##### Dataset records

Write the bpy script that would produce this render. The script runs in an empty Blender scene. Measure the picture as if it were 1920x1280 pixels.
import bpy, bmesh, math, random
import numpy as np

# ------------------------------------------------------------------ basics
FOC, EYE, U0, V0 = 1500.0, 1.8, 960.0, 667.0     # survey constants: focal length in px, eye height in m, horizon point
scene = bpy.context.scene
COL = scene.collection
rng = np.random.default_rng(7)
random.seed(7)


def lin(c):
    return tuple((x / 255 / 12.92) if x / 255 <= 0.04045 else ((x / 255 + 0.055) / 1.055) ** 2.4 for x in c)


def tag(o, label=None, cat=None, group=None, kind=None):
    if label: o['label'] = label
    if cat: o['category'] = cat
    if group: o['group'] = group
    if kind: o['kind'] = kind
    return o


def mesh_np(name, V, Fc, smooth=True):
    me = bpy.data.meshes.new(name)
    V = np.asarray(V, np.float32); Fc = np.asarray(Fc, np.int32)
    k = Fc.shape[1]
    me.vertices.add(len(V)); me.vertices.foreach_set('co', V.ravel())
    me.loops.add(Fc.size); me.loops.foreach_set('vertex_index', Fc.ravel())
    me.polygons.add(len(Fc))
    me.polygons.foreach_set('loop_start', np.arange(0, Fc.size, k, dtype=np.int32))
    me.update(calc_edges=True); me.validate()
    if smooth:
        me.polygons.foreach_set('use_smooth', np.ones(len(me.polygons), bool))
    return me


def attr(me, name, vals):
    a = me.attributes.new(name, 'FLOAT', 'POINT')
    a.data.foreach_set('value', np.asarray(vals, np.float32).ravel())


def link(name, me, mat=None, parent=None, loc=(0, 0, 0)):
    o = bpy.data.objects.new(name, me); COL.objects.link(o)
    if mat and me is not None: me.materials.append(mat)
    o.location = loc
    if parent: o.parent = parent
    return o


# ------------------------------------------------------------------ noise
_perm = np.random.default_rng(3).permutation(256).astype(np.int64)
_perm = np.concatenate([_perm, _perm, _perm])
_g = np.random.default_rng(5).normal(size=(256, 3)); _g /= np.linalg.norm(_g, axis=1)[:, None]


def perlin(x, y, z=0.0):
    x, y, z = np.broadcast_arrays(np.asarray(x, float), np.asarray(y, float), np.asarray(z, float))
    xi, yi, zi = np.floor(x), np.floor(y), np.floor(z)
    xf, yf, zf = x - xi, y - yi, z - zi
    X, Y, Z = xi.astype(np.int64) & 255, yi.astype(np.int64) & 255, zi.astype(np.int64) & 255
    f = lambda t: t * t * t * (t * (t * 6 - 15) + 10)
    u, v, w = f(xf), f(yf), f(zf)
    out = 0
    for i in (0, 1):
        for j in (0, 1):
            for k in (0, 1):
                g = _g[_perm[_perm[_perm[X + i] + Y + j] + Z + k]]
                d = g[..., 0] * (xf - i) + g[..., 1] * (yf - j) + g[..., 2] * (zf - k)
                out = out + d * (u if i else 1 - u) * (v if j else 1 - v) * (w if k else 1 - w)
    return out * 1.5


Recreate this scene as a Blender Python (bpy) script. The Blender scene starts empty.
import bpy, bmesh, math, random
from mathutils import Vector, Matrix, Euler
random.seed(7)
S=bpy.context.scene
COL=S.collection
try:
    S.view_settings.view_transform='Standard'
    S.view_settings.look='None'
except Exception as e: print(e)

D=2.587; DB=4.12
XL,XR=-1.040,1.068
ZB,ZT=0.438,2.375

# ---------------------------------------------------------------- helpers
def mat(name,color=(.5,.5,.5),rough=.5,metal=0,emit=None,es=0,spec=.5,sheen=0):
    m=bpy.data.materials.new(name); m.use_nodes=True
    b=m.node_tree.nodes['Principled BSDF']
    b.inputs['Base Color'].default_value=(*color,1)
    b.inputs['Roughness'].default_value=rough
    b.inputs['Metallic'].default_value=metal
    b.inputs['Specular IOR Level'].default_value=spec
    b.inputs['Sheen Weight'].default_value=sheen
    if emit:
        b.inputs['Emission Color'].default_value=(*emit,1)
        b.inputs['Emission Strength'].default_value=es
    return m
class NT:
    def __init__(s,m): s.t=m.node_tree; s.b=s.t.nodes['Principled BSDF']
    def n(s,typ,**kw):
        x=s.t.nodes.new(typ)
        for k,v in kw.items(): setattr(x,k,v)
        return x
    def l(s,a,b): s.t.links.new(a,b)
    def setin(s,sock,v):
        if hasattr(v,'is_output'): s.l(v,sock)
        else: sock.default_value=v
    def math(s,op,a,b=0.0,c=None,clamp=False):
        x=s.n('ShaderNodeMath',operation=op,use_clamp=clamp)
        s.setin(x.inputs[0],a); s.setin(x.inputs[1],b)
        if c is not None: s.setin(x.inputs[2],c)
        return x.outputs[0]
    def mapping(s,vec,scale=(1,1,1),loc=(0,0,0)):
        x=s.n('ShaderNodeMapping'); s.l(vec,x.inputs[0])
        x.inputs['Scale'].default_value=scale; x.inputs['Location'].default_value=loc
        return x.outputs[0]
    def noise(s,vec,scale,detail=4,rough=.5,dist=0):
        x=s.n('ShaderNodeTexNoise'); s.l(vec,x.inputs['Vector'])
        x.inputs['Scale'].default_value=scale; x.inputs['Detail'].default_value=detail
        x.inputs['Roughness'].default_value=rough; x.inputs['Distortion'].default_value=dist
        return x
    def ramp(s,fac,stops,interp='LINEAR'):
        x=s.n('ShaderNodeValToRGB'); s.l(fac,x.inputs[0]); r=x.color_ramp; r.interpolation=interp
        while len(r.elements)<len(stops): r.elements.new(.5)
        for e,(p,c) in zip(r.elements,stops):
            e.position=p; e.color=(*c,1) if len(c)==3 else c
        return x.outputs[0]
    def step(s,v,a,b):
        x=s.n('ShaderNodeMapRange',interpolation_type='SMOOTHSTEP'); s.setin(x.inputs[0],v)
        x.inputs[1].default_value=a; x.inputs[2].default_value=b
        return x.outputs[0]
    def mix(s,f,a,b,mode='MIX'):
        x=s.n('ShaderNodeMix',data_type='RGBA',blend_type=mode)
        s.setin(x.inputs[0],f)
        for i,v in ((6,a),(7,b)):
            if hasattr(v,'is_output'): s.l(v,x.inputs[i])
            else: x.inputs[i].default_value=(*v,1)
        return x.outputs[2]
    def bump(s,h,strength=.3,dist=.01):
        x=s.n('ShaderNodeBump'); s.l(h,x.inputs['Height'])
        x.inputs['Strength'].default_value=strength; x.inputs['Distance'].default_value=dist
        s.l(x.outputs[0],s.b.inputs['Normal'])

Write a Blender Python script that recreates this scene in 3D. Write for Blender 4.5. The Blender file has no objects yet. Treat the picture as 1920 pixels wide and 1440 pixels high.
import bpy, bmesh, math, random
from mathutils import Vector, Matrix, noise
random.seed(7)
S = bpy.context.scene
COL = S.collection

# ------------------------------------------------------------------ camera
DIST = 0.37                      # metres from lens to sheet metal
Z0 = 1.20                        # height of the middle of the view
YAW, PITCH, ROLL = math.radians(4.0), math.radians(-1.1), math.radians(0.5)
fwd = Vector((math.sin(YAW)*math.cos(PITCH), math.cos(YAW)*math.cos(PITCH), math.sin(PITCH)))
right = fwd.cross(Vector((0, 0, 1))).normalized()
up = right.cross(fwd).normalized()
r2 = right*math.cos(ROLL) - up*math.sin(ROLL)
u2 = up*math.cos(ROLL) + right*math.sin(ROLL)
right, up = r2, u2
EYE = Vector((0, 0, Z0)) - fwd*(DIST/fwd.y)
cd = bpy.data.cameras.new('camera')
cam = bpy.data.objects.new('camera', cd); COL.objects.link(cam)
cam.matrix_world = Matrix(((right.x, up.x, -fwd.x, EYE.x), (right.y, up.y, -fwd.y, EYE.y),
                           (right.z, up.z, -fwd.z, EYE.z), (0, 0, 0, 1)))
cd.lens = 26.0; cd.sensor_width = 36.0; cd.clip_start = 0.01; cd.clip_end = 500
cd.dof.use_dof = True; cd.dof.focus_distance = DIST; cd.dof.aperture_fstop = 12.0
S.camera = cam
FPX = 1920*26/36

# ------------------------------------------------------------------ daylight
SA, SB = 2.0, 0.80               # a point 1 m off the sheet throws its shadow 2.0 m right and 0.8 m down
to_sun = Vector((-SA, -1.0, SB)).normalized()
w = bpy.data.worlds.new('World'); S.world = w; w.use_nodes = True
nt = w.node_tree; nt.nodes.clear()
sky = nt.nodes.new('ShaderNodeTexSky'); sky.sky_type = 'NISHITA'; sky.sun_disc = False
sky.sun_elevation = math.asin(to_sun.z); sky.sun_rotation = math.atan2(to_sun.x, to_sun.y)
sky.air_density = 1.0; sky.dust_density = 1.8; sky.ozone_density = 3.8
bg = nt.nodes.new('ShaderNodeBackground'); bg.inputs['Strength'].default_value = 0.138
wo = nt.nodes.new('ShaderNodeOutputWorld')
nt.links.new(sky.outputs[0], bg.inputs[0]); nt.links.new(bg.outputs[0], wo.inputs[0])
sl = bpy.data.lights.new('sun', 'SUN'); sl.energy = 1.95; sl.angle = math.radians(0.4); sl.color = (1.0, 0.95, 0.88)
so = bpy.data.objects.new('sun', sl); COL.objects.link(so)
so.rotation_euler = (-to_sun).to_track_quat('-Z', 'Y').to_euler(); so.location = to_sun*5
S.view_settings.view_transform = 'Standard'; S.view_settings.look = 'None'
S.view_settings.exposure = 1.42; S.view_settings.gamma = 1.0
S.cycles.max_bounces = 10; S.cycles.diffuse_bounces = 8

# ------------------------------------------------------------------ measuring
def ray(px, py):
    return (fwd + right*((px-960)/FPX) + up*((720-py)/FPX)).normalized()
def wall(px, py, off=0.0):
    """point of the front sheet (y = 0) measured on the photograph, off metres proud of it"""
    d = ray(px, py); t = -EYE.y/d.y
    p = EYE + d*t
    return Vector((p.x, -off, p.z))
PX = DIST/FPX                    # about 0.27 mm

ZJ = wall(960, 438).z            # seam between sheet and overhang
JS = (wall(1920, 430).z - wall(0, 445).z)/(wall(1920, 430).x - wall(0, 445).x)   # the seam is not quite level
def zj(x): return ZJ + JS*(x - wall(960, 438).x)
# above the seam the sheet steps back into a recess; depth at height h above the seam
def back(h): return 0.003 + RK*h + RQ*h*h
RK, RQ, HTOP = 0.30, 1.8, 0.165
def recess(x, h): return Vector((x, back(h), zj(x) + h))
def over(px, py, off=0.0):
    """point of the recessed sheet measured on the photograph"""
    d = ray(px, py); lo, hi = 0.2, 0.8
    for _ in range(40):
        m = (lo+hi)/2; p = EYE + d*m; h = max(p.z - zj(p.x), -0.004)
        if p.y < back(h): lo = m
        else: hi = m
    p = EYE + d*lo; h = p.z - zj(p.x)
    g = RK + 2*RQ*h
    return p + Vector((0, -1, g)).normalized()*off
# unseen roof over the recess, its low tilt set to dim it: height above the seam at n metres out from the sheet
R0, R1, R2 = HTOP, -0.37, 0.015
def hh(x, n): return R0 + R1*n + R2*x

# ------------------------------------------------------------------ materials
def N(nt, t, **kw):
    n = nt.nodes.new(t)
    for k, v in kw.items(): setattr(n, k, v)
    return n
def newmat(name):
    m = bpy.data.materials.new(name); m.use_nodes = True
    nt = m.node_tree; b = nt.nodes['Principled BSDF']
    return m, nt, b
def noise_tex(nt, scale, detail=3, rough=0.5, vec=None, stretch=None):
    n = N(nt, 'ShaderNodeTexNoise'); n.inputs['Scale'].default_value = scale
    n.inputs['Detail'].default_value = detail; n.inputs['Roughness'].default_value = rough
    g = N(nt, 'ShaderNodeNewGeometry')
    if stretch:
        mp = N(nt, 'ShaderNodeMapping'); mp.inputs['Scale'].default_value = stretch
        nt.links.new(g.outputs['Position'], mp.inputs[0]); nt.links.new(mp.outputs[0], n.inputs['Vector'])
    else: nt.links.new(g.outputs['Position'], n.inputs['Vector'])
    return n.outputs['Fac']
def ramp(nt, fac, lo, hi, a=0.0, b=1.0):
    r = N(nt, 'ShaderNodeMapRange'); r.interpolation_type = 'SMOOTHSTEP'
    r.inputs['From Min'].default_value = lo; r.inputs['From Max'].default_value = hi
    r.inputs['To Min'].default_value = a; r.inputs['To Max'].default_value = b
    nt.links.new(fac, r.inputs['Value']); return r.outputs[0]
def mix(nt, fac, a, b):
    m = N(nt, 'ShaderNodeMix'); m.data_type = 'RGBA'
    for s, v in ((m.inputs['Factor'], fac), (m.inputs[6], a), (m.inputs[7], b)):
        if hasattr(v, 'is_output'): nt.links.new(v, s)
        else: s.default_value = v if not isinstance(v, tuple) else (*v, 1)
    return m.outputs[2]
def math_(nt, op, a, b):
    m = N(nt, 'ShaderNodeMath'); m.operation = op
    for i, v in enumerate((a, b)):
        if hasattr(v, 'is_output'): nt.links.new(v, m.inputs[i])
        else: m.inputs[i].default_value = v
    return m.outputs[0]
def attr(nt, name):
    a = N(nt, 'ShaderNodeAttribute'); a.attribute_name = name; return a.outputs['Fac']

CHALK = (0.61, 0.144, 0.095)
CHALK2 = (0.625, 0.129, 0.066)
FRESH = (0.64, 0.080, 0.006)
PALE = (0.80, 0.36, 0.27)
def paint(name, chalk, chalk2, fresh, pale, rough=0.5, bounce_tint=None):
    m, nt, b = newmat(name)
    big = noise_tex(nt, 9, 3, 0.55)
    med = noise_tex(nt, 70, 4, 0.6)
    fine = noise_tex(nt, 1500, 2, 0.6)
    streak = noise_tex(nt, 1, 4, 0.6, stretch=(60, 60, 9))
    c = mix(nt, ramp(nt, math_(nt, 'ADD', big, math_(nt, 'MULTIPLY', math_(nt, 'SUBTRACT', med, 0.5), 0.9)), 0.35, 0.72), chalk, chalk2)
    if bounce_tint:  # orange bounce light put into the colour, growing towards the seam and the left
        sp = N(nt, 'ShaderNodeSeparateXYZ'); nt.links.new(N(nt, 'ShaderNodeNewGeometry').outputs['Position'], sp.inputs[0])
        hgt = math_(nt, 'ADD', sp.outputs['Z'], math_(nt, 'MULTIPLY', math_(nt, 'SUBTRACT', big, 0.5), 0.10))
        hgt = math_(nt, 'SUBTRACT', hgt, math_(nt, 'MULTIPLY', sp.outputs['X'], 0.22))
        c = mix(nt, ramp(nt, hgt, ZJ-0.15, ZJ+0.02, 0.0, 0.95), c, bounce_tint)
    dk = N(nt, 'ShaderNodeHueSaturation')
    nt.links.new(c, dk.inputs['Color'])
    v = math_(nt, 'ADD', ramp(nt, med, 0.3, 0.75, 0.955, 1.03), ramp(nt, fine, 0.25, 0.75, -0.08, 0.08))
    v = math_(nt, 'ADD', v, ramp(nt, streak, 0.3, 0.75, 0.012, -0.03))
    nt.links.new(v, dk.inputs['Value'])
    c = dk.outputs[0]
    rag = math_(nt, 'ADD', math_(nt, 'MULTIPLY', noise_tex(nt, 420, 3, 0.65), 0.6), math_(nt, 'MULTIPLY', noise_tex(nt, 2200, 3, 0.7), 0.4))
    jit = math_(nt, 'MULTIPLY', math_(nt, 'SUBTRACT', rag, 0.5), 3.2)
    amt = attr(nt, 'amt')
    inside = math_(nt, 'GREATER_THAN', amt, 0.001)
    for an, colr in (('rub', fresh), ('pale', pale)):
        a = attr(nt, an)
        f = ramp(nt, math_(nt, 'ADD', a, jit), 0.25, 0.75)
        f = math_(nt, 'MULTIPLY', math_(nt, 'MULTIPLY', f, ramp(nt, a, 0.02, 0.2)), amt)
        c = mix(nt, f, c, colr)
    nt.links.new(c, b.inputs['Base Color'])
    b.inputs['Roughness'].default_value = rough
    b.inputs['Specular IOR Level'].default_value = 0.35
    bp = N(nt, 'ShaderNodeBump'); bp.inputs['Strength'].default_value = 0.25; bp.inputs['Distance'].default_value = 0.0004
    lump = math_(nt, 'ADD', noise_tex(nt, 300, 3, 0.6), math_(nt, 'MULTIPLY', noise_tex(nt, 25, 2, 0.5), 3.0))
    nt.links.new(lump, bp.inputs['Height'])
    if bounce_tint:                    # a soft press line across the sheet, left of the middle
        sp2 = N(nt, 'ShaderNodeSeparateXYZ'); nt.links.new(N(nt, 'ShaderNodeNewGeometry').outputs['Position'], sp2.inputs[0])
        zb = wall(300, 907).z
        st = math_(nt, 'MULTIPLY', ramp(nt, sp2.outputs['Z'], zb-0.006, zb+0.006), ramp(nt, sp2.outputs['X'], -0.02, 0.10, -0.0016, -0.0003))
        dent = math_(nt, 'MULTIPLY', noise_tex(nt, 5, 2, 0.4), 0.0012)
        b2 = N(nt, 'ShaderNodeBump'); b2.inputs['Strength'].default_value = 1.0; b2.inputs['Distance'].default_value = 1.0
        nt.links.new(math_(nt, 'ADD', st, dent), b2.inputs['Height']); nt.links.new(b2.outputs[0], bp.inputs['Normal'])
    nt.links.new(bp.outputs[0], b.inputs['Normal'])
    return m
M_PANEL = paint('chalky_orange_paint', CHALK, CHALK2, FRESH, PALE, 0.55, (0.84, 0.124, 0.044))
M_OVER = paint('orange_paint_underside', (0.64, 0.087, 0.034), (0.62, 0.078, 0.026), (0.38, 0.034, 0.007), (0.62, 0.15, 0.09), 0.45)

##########

- Aim of the exercise
Please copy, word for word, every line from the first line of the records through the line containing "import numpy as np", with both of those lines included and nothing else.

- Solution to the problem
Write the bpy script that would produce this render. The script runs in an empty Blender scene. Measure the picture as if it were 1920x1280 pixels.
import bpy, bmesh, math, random
import numpy as np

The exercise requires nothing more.